**STATED EXERCISE:** Copy only what lies from the line containing "Generate a Blender" through the line containing "from mathutils import Vector, Matrix" in the entries below, keeping both end lines exact and dropping every picture.

Scenes as source code
>>>>>
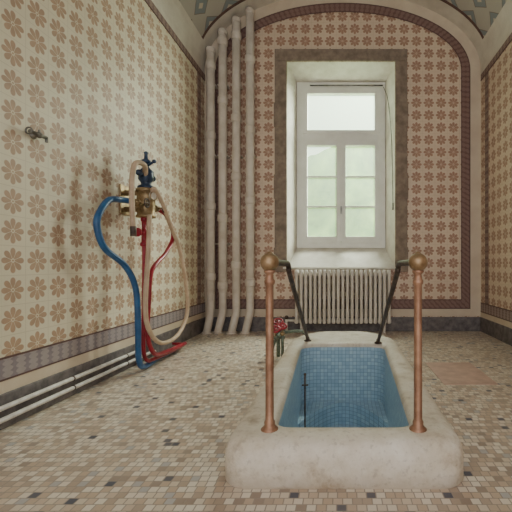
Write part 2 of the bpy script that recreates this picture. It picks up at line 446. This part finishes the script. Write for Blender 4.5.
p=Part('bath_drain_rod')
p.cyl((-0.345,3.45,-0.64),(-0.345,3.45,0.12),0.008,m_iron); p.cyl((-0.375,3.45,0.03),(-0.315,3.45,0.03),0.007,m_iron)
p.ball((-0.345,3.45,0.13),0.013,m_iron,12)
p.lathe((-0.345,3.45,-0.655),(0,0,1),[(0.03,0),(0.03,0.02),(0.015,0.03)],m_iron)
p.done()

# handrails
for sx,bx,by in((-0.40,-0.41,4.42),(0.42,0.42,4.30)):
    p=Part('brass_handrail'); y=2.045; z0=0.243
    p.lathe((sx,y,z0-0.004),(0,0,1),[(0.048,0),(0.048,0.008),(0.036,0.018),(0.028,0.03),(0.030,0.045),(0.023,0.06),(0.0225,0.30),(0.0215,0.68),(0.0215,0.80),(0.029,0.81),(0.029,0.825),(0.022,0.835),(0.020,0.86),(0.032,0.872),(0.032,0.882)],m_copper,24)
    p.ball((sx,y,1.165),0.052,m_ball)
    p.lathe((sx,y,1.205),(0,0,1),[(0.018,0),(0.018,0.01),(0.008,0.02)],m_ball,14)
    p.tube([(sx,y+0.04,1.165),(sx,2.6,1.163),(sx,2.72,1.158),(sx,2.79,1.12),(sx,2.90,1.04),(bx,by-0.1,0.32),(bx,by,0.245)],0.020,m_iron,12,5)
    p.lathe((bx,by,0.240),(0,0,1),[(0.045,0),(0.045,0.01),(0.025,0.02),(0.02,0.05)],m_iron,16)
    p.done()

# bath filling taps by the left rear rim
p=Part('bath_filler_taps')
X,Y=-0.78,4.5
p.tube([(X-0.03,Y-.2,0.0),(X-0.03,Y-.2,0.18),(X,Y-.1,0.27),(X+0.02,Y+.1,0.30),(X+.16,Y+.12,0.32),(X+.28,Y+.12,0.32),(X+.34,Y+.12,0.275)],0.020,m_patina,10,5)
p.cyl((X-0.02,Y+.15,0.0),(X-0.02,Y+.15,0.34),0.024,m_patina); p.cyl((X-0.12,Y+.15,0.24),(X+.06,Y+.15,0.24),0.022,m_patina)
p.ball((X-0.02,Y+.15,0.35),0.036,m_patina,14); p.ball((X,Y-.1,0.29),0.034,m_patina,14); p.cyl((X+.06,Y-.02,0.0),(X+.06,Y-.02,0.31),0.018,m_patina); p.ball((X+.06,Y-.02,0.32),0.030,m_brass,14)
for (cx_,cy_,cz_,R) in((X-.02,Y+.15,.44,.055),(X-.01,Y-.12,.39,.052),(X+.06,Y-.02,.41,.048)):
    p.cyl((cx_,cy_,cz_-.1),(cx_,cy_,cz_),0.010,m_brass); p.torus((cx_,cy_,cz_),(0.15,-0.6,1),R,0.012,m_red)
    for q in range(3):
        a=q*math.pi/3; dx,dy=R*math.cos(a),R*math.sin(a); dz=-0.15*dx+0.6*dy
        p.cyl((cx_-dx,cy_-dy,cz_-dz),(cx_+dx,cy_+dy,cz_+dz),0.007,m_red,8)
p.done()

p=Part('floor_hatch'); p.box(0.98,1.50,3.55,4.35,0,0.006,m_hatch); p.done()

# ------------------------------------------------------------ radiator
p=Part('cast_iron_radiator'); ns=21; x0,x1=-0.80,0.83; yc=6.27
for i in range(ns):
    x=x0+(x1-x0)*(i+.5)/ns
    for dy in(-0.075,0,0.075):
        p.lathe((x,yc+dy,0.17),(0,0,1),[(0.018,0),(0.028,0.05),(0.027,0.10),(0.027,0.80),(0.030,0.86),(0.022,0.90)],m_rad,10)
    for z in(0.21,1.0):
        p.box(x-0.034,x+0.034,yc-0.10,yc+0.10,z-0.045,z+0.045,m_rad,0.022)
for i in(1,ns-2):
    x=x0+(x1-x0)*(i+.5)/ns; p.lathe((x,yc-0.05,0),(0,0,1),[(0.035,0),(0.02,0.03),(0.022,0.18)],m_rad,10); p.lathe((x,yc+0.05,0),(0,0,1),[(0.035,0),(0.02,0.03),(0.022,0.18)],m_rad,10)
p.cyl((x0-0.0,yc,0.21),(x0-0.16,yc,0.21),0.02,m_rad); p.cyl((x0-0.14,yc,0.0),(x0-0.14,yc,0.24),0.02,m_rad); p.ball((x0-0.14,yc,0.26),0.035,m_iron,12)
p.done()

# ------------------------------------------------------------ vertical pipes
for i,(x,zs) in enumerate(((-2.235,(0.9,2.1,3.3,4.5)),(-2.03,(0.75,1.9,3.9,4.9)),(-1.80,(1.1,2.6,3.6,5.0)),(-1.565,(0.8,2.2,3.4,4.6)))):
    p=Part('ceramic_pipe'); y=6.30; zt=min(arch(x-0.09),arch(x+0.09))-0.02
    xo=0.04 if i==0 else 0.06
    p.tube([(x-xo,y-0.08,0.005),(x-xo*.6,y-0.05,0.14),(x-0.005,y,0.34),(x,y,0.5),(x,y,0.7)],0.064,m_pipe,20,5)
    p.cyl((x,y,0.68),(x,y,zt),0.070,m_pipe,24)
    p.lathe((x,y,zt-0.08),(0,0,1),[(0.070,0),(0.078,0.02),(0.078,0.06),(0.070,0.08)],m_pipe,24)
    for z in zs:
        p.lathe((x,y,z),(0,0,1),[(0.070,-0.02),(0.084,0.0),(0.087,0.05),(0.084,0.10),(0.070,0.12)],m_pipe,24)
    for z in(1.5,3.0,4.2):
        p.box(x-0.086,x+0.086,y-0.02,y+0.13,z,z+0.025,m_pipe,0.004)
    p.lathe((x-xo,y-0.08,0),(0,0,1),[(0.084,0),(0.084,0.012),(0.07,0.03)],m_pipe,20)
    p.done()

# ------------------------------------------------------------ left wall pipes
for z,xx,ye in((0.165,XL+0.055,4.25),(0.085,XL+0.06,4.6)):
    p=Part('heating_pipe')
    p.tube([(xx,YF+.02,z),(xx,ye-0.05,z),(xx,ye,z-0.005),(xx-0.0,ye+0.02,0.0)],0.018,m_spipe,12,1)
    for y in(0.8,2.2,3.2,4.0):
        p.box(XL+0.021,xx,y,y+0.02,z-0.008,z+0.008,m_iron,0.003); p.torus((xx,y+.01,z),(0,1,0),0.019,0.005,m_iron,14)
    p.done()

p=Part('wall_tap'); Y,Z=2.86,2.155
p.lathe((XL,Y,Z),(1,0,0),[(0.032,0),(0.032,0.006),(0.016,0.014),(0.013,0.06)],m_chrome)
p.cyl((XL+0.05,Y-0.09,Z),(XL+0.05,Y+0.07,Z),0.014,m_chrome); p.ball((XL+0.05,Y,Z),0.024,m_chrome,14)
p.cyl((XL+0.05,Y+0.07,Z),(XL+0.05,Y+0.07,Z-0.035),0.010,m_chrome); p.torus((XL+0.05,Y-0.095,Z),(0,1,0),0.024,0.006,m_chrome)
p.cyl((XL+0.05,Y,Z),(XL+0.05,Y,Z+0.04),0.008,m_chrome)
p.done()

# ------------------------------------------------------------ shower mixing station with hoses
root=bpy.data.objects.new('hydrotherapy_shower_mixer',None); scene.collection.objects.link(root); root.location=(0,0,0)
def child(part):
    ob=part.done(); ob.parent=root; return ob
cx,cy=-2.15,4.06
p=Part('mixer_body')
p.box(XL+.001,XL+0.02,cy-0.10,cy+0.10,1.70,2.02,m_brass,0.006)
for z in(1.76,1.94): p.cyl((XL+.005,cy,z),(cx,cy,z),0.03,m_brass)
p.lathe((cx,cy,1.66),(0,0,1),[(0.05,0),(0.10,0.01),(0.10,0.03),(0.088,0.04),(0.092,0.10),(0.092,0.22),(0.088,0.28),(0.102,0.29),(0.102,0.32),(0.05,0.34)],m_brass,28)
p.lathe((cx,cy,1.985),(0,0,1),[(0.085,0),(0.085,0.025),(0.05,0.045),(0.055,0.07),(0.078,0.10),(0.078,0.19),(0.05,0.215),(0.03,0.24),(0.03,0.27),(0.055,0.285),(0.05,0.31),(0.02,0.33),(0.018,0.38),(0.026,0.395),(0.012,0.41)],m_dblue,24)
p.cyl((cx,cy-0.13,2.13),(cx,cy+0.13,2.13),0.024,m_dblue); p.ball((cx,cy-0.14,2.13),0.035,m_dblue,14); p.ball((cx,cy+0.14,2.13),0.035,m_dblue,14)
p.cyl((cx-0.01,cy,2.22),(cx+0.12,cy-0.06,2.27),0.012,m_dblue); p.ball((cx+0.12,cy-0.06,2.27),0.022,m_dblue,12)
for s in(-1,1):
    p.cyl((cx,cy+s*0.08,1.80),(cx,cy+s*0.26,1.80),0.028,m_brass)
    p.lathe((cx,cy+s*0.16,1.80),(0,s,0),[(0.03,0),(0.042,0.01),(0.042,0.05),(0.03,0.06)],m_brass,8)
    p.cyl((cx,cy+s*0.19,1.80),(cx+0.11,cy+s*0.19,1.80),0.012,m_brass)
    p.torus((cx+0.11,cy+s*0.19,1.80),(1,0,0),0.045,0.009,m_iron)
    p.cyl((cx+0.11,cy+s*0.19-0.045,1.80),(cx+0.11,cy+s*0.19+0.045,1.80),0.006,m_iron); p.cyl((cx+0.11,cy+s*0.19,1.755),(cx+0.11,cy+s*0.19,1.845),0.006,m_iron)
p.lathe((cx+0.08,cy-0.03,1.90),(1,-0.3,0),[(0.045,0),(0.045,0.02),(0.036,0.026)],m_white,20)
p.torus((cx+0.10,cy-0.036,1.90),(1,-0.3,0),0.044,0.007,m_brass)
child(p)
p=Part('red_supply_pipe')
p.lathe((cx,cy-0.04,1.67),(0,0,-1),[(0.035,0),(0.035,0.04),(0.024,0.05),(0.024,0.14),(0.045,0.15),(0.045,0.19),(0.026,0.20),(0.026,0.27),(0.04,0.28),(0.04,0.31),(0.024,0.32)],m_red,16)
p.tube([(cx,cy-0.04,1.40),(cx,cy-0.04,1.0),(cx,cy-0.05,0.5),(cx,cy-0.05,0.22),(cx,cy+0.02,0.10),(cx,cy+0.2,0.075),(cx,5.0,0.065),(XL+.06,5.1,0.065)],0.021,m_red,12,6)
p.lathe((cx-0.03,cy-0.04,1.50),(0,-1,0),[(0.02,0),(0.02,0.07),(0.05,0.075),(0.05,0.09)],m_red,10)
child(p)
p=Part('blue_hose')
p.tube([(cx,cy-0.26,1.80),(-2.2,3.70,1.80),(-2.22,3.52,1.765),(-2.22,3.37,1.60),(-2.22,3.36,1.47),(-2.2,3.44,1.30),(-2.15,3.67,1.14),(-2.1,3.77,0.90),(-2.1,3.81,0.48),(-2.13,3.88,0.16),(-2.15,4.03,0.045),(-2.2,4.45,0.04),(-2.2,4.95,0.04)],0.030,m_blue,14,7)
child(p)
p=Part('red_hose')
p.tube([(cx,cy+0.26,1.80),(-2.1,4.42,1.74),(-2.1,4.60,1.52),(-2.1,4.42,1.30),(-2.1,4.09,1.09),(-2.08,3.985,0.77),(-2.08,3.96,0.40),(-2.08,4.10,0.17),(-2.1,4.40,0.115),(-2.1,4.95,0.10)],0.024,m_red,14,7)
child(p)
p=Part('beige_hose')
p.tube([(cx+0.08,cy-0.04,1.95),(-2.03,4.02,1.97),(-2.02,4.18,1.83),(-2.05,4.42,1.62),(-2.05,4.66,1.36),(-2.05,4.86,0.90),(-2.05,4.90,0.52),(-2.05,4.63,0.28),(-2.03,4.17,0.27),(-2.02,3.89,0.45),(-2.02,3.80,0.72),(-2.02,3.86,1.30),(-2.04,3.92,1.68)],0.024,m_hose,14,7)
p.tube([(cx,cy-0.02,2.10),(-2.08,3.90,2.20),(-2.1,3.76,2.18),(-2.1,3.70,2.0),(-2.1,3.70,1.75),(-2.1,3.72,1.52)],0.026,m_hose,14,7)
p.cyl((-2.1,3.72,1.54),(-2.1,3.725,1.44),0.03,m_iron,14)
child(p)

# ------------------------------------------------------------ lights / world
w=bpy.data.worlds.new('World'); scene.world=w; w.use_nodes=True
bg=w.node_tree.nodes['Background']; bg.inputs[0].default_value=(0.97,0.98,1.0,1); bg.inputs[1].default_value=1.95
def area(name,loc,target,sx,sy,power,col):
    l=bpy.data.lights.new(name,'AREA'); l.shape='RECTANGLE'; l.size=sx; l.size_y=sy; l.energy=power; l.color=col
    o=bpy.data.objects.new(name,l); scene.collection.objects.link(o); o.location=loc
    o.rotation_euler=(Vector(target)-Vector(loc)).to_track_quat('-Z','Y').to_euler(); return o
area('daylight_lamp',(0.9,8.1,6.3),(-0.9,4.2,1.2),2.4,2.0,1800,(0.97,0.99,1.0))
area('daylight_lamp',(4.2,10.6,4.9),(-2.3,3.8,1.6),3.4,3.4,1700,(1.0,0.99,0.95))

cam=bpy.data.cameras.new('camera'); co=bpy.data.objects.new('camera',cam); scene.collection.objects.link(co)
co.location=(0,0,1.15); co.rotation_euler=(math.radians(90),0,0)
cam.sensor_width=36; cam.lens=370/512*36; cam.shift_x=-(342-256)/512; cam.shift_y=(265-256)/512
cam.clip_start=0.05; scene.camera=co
<<<<<
>>>>>
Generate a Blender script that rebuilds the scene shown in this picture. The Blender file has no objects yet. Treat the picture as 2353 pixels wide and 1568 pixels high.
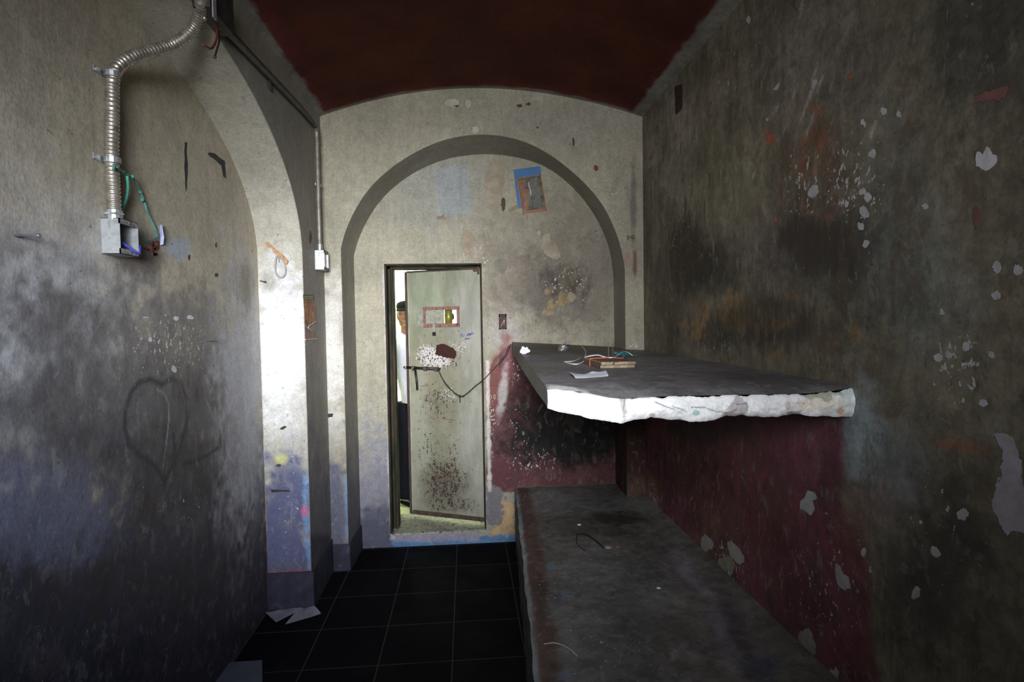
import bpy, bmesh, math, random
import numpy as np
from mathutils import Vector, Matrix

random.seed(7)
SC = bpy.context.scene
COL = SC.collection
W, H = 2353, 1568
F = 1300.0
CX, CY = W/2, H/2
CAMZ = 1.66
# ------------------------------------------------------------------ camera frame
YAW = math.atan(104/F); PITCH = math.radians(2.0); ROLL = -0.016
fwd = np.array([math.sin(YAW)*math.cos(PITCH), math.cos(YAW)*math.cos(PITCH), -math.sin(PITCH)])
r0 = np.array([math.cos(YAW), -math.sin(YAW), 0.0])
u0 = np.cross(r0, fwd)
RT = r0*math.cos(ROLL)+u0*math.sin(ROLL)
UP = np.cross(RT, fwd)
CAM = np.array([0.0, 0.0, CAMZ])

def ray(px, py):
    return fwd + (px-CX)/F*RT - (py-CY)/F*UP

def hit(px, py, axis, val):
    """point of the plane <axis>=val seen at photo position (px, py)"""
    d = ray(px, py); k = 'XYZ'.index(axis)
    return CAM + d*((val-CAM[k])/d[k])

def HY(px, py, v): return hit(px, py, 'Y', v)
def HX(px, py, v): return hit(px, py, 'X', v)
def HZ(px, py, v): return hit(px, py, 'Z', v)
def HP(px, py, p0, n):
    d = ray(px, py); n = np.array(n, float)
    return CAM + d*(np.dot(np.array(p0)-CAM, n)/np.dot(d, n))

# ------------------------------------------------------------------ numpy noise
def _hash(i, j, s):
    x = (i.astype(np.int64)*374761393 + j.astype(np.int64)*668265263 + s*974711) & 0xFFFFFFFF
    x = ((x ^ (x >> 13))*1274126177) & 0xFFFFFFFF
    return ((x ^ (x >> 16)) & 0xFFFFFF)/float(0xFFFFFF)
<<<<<
**EXERCISE SOLUTION:**
Generate a Blender script that rebuilds the scene shown in this picture. The Blender file has no objects yet. Treat the picture as 2353 pixels wide and 1568 pixels high.
import bpy, bmesh, math, random
import numpy as np
from mathutils import Vector, Matrix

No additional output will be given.